Very Bad Things: Sicario
Sicario
Directed by Denis Villeneuve
Opens September 18
A sicario is a hired killer, and Sicario is also the title of a new feature by Denis Villeneuve, the director of Prisoners and Incendies—and the strength of this essentially psychological thriller (which otherwise might be titled The War on Drugs) lies in its own queasy, cul-de-sac sense of entering a room where very bad things could happen.
Villeneuve’s journey to the borderlands follows a wave of documentaries (most notably Cartel Land) that tap latent heebie-jeebies concerning the US-Mexico quagmire, not to mention longstanding cynicism surrounding drug policy. It also plumbs the depths of evil of which greedy, violent people are capable, toward foes and innocents alike. Our no-nonsense heroine in Sicario is Emily Blunt, playing a clean-cut narcotics officer thrust into a dark side of the war when she’s recruited for anti-cartel operations involving the CIA; Josh Brolin is an old-boy agent, a post-9/11 figure who’ll do whatever is necessary in the name of power plays that are both swaggering and arcane; and Benicio del Toro as an even shadowier fixer figure, making great use of his craggy mountain-face head and heavy-lidded look. Implicit throughout is a sovereign threat—that the bloody chaos of cartel rule is reaching across the border, and Americans anywhere are fair game.
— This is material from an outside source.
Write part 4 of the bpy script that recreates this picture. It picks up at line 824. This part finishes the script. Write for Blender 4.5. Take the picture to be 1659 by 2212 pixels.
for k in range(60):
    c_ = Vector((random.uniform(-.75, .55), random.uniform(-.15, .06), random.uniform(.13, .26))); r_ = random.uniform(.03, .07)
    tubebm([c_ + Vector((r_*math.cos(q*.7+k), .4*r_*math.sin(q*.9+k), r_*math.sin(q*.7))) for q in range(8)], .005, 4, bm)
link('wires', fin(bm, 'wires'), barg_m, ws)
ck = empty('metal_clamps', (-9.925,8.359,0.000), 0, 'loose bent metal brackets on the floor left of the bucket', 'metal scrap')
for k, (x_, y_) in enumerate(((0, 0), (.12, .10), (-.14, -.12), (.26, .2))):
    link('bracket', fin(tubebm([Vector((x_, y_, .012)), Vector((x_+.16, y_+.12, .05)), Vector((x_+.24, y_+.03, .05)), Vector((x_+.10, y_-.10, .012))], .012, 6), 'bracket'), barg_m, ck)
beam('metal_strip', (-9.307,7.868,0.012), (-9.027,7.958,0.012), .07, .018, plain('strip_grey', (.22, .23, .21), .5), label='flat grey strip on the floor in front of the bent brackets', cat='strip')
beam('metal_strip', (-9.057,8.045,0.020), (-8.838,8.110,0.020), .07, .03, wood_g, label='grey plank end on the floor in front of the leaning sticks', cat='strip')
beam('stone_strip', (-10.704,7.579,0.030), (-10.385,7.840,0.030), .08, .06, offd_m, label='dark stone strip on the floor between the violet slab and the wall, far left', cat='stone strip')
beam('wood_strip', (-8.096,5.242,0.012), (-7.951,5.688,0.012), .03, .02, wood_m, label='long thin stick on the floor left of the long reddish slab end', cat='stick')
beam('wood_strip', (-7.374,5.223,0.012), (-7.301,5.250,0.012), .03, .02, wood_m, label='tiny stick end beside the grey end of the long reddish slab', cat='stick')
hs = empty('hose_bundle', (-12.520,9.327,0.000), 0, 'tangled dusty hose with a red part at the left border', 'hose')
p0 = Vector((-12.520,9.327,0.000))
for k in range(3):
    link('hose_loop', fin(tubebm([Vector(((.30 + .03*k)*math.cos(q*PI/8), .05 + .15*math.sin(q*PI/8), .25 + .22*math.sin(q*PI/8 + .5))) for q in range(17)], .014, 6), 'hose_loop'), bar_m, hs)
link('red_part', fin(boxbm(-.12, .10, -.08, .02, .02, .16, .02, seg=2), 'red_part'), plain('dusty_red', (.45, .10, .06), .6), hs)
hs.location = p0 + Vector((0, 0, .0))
Sicario struck a nerve for me, less as an up-to-the-minute treatment of American drug war, and more for Villeneuve’s talent for inducing under-the-skin malaise and angst. Prisoners—with its kidnap narrative latched to the vigilante torture of a suspect as bluntly as a strapped ticking bomb—had brute force; and Enemy, his smaller film with Jake Gyllenhaal, felt like more of an accomplishment with its enveloping anxiety. Sicario makes its points about absolute corruption corrupting absolutely (with Blunt’s partner, Daniel Kaluuya, there to point out regular safety-stops and reality checks), but it’s the ability to burrow into mood that makes it hit home. Villeneuve orchestrates action scenes with confidence—including a traffic-jam standoff, the sort of open-air showdown that’s usually a macho calling-card for Michael Mann wannabes—but these too he plays less for blammo kicks than as adventures no one really wants to be happening.
Sicario reaches its climax in that regard with a sequence involving a tunnel, which takes on nearly expressionist dimensions. With Villeneuve slated to direct another vision of Blade Runner, we’re about to see much more of his work, and whatever you feel about that, or about the dramatics of Sicario, you’ll certainly feel something—fresh disturbances lurking under the surfaces of familiar stories.